What Comedy Means to Me

I was obsessed with Johnny Carson as a kid.  My parents tried to fight me staying up late to watch him, but quickly gave in.  I’d memorize as best I could his bits then perform them for friends and family.  If Bette Midler came on TV, I’d reenact one of her bits.  Ellen DeGeneres was another favorite, somebody I’d “steal” jokes from.  I still think the “Phone Call to God” is geniuous.

Clearly I was destined to become a comedian.  And gay.

These were my early inspirations.  I’m not sure how much of an impact they have had on my style, nor have I been doing this long enough to have a solid style of comedy.  As I grew up I came to respect Steve Martin, Whoopi Goldberg, Mike Nichols & Elaine May, Lily Tomlin, Woody Allen, and even Jay Leno.

I’m not too familiar with the newer popular comedians, I respect where they’ve gotten to professionally, but I’m just so focused on my own work that I don’t take the time to see what many others are up to (this is something I’m trying to change!).

Influences are good, they give me direction, and hope after a bad set (I often will YouTube great comedians after I bomb, just to get back on the comedy highway).  What’s telling is that even after I fail miserably, totally bomb, I’ll still get up the very next night and do it again.

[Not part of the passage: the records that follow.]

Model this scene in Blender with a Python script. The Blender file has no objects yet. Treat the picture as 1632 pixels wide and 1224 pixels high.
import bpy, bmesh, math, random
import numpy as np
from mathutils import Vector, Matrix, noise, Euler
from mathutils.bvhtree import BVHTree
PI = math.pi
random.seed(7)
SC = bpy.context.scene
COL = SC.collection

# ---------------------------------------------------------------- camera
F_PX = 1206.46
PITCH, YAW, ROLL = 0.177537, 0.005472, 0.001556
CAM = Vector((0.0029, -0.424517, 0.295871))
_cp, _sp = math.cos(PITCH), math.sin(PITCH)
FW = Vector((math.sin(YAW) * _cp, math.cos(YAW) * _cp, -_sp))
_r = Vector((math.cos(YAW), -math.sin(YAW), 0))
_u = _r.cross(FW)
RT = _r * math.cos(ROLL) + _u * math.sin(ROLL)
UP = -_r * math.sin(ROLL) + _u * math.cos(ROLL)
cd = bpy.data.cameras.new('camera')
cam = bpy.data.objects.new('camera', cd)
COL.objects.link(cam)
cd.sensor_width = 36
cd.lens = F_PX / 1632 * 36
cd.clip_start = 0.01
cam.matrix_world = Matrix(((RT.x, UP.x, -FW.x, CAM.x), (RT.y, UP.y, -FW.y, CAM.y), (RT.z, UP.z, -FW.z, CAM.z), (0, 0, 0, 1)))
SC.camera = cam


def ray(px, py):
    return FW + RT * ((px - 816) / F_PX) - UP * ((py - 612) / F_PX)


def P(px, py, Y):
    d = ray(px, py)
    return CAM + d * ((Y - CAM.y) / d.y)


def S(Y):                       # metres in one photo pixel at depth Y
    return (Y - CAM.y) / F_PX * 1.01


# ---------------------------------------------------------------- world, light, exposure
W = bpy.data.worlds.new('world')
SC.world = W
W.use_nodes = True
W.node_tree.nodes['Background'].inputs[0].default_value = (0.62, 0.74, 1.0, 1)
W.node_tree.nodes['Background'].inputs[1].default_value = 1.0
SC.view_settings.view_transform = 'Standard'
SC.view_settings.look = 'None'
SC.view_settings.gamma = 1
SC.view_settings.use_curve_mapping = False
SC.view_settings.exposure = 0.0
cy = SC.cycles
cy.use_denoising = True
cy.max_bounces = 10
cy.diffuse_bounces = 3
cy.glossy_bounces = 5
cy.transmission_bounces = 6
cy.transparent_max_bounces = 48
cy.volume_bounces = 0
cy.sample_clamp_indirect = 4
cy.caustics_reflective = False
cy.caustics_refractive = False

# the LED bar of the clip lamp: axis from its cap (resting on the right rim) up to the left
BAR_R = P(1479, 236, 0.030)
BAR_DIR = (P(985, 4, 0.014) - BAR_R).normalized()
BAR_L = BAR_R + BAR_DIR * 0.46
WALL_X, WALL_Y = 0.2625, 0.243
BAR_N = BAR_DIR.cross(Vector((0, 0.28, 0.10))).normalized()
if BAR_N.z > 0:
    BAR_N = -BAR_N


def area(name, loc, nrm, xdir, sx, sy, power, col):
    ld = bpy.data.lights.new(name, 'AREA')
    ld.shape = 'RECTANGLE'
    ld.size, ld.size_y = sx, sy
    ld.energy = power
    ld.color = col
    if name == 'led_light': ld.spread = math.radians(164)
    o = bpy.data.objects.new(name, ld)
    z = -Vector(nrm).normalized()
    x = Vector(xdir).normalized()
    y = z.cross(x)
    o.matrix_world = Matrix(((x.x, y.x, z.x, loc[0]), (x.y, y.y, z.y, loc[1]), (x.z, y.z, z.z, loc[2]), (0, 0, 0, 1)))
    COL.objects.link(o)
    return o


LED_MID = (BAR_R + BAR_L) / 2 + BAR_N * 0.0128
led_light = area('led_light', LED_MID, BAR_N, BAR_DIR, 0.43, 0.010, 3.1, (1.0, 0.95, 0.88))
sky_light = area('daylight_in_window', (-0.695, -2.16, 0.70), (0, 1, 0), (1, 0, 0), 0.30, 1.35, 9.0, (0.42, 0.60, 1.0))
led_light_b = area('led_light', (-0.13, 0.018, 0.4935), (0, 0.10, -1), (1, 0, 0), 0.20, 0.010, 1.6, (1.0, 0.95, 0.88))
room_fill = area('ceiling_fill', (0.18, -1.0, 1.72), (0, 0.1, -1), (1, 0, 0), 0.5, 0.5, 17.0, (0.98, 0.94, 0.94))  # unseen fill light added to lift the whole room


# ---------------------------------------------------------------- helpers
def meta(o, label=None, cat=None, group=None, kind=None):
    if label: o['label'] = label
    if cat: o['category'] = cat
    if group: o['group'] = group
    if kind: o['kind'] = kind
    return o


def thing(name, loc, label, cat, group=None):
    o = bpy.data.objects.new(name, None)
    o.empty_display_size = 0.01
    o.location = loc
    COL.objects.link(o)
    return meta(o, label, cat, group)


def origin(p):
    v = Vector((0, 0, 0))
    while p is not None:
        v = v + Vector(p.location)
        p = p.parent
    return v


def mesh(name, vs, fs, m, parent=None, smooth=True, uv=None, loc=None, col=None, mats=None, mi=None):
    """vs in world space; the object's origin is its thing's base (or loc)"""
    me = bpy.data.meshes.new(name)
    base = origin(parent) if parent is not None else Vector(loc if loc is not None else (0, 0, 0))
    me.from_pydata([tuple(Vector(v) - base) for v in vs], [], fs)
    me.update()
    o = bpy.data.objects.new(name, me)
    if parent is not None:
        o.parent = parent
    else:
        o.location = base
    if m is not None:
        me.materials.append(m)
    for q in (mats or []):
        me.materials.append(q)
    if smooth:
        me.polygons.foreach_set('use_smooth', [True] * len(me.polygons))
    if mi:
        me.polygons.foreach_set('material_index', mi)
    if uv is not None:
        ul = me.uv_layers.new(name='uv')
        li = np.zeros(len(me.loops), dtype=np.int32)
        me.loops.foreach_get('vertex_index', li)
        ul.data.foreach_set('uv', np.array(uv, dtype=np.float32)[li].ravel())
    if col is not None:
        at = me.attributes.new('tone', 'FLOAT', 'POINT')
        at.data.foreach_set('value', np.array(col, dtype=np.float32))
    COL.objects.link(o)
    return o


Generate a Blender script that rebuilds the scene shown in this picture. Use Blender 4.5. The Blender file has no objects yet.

A great up-an-coming comedian, John F. O’Donnell, said at Fifty First Jokes in 2008, “Comedians are the bathroom attendants of the artistic community.”  This is true, to a degree.  But I kind of like it, if we were totally respected as peers in the arts community, would we still be able to make fun of them with a straight face?  We say what other’s often don’t, and that’s amazing!  We allow an audience to relate to us on a level that they rarely are ever able to relate to anybody else, even if it makes them think or a little uncomfortable.

I don’t think anybody who is seriously pursuing comedy is in it to get famous.  Everyone I know is in it to make it their life, their living, what they do every day.  If fame is apart of that, great (really great!), but to just get paid to do what you love - wow!  That’s what I’m aiming for.  It’s going to take time, and be hard, but it wouldn’t be real if it weren’t.